Even if both parts agreed to do it (and maybe even less if both parts agree to it, because that's dirty and evil an immoral, you know), no way there will ever be an out of marriage affair in a Disney movie.
Edit: Oh, sorry, you meant it in fanfiction. For a moment I thought this was a Western Animation thread put in the wrong forum.
edited 22nd May '12 3:49:57 PM by NapoleonDeCheese
Original myth isn't any more brutal or cynical than any other myth. Hell, you want cynical You Can't Fight Fate just look at friggin Oedipus or Sisyphus. Heracles is actually pretty light and fluffy in comparison - massively strong guy who has a bit of a habit of going berserk and killing his family because Hera doesn't like him. Has to go into indentured servitude, accomplish ten fantastic labors, then Hera goes "lolnope that doesn't count" and he has to do two more.
Far as depressing goes, I always thought the story of Jason was the biggest downer. After all that, guy ends up dying alone.
Problem with doing any sort of combination with the Disney version is that pretty much none of this is in the Disney version. They just went and did their own completely different thing. Hell, they could've named the characters pretty much anything else and nobody'd notice the difference.
Well, think of it as a crossover between completely different universes.
Darkness cannot drive out darkness; only light can do that. Hate cannot drive out hate; only love can do that.Plus, there's nothing wrong with going and doing our completely different thing ourselves, basing ourselves only in the loosest sense on the myths and Disney.
Suppose we had Greek Mythology happen in the moden day, but not in a Fantasy Kitchen Sink. Rather, as an allegory, a theme, that replaces the sotries in their universal context.
For example, Ulysses's startup company is currently in the process of being hostile-OPA'd by the snooty, sadistic heir to one of the most vast banking empires of the world: truly a sea of money. However, Ulysses is able to exploit the one-dimensional way this kid has of the world to con him into cutting off his own access to the market's information brokers, and losing his reputation in the process.

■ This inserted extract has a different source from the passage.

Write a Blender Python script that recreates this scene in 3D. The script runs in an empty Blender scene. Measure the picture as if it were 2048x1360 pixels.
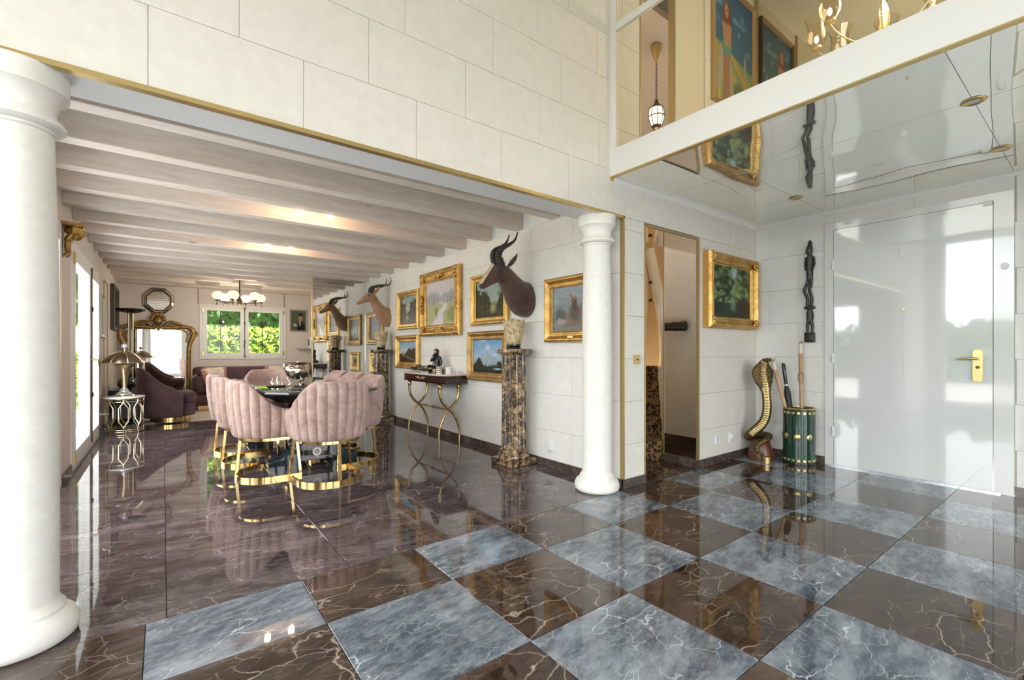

Then he takes advantage of that blindness to remove his assets from that kid's power through an unrelated sale that needed to be done very quickly because of his plummetting values. However, he is stupid enough to actually inform the rich brat about exactly how he screwed him over, and the brat asked his father to completely fuck up Ulysses' financial operations.
No-one wants to loan Ulysses money anymore, people keep deliberately messing with his values, and he embarks on a long, gruelling journey to obtain the trust funds and the holders that will help him reach home: financial safety, and that his product finally reach the public, who have been expecting it and shunning the competitors. However, by the time it's done, it's too late, the product is outdated and there's no place for it in the modren world.
Or something like that.
You mean kinda like how the Coen Bros. took The Odyssey and made O Brother Where Art Thou
edited 29th May '12 1:47:46 PM by Pannic
Probably. But with an actual Disney-Musical-Sounding-like-a-self-help-book attitude.

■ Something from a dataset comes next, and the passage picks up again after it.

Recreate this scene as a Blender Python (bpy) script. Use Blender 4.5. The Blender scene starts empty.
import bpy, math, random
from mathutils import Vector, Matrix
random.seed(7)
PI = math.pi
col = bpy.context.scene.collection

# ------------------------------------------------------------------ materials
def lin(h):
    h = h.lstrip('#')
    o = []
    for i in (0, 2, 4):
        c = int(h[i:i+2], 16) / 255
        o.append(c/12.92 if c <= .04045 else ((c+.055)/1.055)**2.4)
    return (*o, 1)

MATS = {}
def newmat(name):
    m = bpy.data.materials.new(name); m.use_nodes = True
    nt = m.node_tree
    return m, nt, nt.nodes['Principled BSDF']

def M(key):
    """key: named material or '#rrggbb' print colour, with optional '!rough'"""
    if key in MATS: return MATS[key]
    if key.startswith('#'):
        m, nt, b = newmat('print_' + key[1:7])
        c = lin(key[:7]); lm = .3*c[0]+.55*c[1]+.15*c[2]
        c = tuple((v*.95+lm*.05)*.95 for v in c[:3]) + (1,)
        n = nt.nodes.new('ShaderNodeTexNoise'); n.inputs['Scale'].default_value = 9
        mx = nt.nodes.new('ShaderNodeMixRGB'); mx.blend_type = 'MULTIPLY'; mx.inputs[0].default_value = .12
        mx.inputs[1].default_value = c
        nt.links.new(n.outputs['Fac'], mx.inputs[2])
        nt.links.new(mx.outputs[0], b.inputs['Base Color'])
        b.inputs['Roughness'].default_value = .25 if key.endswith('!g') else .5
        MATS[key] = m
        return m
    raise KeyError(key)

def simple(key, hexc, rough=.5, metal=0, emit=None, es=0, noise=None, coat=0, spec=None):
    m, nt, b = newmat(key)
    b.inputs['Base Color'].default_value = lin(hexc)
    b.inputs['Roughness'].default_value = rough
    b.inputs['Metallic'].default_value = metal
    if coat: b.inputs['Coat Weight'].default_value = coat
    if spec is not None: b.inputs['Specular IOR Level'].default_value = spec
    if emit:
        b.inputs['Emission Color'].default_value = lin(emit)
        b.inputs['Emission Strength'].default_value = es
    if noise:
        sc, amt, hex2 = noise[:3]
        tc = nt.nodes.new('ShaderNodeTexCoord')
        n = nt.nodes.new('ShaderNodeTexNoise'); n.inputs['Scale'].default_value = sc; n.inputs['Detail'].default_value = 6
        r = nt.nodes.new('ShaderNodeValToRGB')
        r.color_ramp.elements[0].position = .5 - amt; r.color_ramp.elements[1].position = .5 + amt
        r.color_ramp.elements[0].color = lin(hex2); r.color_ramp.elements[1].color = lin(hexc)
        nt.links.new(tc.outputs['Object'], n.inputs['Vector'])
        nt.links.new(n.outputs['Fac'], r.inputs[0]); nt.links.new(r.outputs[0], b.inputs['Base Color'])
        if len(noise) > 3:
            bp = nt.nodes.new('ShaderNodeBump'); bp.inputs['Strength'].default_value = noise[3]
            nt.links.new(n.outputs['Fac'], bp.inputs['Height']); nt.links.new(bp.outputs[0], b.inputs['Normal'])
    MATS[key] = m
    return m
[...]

Darkness cannot drive out darkness; only light can do that. Hate cannot drive out hate; only love can do that.
I was watching "I can hold the distance" from Disney's Hercules, and, well, there was Zeus doing his Brian Blessed impression, and I thought of what the real myth of Hercules entailed and what sort of person Zeus was, and how to reconcile the two. What if Amphitryon and his wife were in fact unable to have a child, and only Zeus's miraculous seed could overcome that? What if neither of them was expecting it, and it came as a blessing? What if Hera's attitude to Herakles ("Hera's Glory", his birth name was Alcaeus, or maybe Alcides) was more complex than a Woman Scorned? Perhaps something Snape-ish?
How does one reconcile the extreme brutality and cynicism of the original myth with Disney's Broadway Muscial "keep it bright, keep it light, keep it gay" mentality, as well as maintaining an overall epic The Hero's Journey monomythic feel?
And, of course, same for the other works...
edited 22nd May '12 8:34:13 AM by TheHandle
Darkness cannot drive out darkness; only light can do that. Hate cannot drive out hate; only love can do that.